The backdrop was the same bleak Northern landscape with which Hines made his name in the Sixties with the novel A Kestrel for a Knave, filmed by Ken Loach as Kes. Only this time the institution at the heart of the drama was not a school. Stuart, a redundant miner, swaps coalface for reactor, and reckons 'it's the best move I've ever made'. The doubts are all his wife Lisa's as she begins to read of the area's high leukaemia figures and two-headed calves. She distrusts the code of secrecy under which Stewart works and wonders whether she wants to bear him the child she's carrying.

You expect the play to be a vindication of Lisa, with catastrophe proving her point. Instead the counter-arguments are aired as strongly as the ones she puts to a meeting of Green Action. In such a deprived community her qualms begin to seem like self-indulgence. Survival depends on burying your head in the sand. 'Look, people don't want to know about it,' one of the other nuclear wives tells her. 'It's not the danger of nuclear power they're worried about: it's the danger of falling house prices caused by the likes of you giving the area a bad name.'

Lisa's fears about accidents are robustly countered by her husband reminding her of the plague of mining disasters that had befallen her family. In the end you didn't doubt where Hines's sympathies lay, but his evenhandedness made for drama rather than propaganda. As Stuart and Lisa, Chris Brailsford and Gillian Waugh caught the crumbling intimacy of the marriage, and avoided the woodenness that afflicted the minor roles.

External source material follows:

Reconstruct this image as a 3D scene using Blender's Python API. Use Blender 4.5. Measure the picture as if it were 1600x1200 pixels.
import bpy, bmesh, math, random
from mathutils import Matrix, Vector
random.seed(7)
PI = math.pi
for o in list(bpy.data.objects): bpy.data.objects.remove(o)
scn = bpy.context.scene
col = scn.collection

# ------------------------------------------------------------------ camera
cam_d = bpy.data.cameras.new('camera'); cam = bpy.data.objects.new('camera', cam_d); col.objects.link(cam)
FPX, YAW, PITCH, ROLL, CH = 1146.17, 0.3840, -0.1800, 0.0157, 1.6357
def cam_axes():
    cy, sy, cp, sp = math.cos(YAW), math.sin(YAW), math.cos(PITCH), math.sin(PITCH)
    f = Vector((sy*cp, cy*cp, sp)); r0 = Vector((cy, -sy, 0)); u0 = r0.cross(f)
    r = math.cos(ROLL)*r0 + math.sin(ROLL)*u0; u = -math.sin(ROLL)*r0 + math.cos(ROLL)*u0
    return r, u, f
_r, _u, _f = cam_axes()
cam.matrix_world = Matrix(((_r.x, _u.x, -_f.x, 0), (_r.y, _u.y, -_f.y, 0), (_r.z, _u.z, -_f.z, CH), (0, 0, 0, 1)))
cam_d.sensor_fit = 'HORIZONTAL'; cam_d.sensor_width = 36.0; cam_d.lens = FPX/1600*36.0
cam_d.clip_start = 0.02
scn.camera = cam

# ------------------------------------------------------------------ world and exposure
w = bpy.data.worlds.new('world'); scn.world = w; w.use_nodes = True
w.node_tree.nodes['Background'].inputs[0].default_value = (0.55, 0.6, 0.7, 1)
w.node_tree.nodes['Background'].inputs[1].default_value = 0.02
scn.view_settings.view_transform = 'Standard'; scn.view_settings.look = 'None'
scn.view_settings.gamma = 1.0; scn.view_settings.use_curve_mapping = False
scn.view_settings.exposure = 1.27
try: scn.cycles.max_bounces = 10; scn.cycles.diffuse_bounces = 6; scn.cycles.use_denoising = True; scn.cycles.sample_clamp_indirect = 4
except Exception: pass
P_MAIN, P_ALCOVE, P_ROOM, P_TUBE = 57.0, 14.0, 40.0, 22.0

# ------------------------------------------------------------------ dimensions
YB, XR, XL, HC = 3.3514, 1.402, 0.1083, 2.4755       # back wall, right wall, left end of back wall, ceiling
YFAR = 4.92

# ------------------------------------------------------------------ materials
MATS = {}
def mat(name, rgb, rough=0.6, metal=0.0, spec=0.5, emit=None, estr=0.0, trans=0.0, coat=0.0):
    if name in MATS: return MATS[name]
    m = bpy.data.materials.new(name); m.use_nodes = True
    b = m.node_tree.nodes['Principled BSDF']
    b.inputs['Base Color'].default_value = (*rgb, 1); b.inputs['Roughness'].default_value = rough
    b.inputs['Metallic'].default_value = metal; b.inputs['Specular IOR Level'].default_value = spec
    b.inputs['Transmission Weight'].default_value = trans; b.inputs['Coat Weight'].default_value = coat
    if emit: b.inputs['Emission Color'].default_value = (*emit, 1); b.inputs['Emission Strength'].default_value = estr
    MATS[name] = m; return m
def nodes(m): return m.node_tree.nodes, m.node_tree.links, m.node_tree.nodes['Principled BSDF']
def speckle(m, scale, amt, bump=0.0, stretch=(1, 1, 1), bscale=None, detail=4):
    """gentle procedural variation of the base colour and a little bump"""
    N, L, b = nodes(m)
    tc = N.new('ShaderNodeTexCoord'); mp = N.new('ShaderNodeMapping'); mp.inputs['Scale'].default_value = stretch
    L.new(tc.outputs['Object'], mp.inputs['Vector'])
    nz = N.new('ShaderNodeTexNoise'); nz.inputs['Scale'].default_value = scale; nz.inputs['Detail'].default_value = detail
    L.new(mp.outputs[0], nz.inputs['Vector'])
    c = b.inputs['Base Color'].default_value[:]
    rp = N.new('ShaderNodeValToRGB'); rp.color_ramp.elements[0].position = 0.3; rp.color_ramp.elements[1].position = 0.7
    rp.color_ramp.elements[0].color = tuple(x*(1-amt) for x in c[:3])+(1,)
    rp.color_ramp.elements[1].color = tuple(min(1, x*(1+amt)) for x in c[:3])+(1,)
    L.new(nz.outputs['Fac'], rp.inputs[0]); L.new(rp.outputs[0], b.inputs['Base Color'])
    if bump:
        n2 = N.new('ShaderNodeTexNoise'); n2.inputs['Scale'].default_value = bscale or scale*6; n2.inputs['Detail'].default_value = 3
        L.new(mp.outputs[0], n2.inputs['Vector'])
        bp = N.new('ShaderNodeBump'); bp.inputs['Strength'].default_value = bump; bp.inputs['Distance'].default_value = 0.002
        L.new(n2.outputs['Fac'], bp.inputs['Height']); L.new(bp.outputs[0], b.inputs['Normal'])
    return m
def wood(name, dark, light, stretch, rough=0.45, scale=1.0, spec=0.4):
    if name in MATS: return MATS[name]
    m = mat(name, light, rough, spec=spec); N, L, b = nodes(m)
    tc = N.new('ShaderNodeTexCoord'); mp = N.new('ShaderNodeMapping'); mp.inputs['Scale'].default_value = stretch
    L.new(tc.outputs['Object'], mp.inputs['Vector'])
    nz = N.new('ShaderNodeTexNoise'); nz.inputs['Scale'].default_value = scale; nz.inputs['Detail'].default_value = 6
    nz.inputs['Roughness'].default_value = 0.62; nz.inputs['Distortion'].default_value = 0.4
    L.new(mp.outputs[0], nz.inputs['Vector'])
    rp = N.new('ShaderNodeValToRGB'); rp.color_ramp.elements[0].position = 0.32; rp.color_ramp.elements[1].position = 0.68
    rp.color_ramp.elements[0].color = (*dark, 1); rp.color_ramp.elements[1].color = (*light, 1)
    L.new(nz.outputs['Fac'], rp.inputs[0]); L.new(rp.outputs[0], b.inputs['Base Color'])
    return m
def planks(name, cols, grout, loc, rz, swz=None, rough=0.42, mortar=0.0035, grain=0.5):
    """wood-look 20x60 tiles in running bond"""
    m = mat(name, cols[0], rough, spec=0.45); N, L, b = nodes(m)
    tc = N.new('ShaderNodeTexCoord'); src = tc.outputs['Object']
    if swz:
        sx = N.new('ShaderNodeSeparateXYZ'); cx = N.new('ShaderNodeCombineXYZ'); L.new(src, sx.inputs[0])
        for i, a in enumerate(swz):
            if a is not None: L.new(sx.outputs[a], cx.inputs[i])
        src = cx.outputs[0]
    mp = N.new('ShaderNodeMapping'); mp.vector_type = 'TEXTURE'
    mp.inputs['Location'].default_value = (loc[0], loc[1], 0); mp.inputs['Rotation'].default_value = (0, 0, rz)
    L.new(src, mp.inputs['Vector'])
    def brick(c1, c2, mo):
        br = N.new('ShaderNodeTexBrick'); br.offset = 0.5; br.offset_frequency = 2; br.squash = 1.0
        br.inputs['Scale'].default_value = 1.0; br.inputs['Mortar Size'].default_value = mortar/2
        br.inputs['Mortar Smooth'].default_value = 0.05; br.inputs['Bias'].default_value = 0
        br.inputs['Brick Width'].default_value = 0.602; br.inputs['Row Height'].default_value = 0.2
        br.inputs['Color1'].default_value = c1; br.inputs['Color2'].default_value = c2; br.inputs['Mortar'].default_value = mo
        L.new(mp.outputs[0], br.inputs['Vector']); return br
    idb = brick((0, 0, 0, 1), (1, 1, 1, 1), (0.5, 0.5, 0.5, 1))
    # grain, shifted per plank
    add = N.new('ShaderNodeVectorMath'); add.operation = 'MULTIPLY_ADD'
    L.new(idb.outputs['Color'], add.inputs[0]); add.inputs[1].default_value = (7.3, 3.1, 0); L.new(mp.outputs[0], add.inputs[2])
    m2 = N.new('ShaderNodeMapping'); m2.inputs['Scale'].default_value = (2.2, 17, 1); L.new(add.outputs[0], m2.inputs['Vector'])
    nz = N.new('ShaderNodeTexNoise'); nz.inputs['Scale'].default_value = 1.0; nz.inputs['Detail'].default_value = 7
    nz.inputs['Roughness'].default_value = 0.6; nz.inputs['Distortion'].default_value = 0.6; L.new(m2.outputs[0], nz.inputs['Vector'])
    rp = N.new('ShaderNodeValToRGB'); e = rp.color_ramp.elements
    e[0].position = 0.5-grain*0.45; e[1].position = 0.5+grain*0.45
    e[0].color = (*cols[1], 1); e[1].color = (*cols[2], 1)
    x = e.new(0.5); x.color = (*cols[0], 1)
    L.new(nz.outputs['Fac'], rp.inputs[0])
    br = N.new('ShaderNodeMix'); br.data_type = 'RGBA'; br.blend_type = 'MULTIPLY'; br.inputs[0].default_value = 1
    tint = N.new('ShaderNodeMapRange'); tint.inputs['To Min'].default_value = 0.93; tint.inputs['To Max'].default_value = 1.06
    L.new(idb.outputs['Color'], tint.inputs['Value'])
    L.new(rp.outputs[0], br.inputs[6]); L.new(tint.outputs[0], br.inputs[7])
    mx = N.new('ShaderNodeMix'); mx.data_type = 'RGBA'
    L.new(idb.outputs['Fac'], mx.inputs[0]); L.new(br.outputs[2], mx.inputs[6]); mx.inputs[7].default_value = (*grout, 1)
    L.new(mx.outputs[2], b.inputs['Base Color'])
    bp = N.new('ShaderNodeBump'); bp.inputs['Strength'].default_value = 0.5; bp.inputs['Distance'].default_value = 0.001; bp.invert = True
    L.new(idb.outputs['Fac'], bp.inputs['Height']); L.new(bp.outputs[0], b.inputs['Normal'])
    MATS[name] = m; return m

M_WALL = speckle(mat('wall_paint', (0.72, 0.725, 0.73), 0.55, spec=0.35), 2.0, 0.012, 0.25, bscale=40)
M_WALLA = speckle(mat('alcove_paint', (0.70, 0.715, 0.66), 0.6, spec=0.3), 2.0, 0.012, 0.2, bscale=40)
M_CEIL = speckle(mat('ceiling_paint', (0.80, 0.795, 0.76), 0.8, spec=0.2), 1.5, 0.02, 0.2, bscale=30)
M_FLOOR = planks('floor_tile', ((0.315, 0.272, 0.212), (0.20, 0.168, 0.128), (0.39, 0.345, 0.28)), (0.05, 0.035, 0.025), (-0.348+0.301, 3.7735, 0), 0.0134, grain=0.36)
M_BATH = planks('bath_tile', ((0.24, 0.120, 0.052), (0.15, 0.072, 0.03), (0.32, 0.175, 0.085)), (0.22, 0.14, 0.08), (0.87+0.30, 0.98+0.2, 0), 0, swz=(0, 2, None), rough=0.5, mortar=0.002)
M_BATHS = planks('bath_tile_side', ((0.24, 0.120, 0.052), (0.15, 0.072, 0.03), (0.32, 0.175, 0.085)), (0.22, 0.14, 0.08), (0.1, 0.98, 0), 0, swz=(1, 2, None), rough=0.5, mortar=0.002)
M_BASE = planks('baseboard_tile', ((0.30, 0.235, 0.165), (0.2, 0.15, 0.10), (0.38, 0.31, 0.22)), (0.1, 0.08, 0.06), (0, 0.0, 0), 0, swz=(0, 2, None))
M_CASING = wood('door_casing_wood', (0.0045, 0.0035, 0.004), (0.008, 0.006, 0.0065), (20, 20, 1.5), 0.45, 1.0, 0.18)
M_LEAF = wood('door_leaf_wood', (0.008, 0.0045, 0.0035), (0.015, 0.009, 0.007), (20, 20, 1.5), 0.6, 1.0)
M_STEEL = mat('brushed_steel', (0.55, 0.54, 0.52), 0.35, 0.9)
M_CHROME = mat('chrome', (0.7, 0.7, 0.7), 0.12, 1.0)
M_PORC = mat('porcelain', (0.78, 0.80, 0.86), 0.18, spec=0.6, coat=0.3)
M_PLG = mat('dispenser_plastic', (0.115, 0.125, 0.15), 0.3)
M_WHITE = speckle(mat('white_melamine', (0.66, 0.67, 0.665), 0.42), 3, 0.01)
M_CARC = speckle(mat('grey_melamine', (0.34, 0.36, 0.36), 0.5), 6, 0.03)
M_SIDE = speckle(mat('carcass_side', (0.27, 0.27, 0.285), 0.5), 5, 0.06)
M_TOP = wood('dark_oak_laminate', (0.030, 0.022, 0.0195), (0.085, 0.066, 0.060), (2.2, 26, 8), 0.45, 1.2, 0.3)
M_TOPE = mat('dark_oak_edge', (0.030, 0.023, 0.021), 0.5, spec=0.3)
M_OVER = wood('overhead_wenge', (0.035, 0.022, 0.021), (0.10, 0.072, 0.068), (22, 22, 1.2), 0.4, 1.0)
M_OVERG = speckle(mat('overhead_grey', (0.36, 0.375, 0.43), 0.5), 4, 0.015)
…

The Message and the Media (R4), Sheena McDonald's four- part series, has had its moments. Last week, Bob Worcester, head of Mori, blithely quoted polls taken in the final week of the election campaign. It was like the emperor pointing to his bare stomach and asking you to admire his Turnbull & Asser tie. This week, in a discussion of foreign reporting, Max Hastings made the memorable remark that in editing the Daily Telegraph his policy was 'to listen very carefully to what middle-class readers say to me out in the country'.

It's all a bit piecemeal, though, and marred by a bitchy tone that keeps threatening to expose the whole business as a sham without ever doing so. The views of the professionals are contrasted with those of a 'wide range of viewers, readers and listeners'. Precisely five of these were heard last week, and so briefly as to make their contributions - 'I'm not interested in transfers in the Angolan football league' - almost worthless. The programme's special opinion poll, which indicated that a quarter of interviewees would like more foreign coverage, proved little and was swiftly dropped. An academic summed up: 'We have in general a high- frequency expectation of low-frequency events.' As clear as mud.

Paul Allen's examination of The Ethics of Documentary on Kaleidoscope (R4) also suffered from lack of focus, floating around the issues with no time to develop them: whether to have a visible narrator, Birtism ('an absolutely Stalinist knee-jerk' reaction, according to one contributor), subjectivity, secret filming, and the inevitable drama-documentary. A good survey, it would have been enlivened by polemic. Surprising, too, that radio should tackle documentary without mentioning its own contribution.

Why, for example, does experience often seem so much more immediate on radio? In a shattering report on The World this Weekend (R4), reporter Matt Frei accompanied an English lecturer, William Tribe, 30 years a resident of Sarajevo, on a tour of the city. Anger, horror and bewilderment mingled in Tribe's voice as he described the teeming graveyards and the 'giant clump of twisted metal and sagging burnt plastic' that was once the Olympic stadium. When he spoke of the Serbs' policy of 'ethnic cleansing' his voice caught in a sob of despair: 'I cannot think of a more primitive, disgusting, retrograde attitude. It is absolutely beyond me, and I think it's beyond anyone, to explain it.' These words hit home as hard as any of the week's harrowing pictures.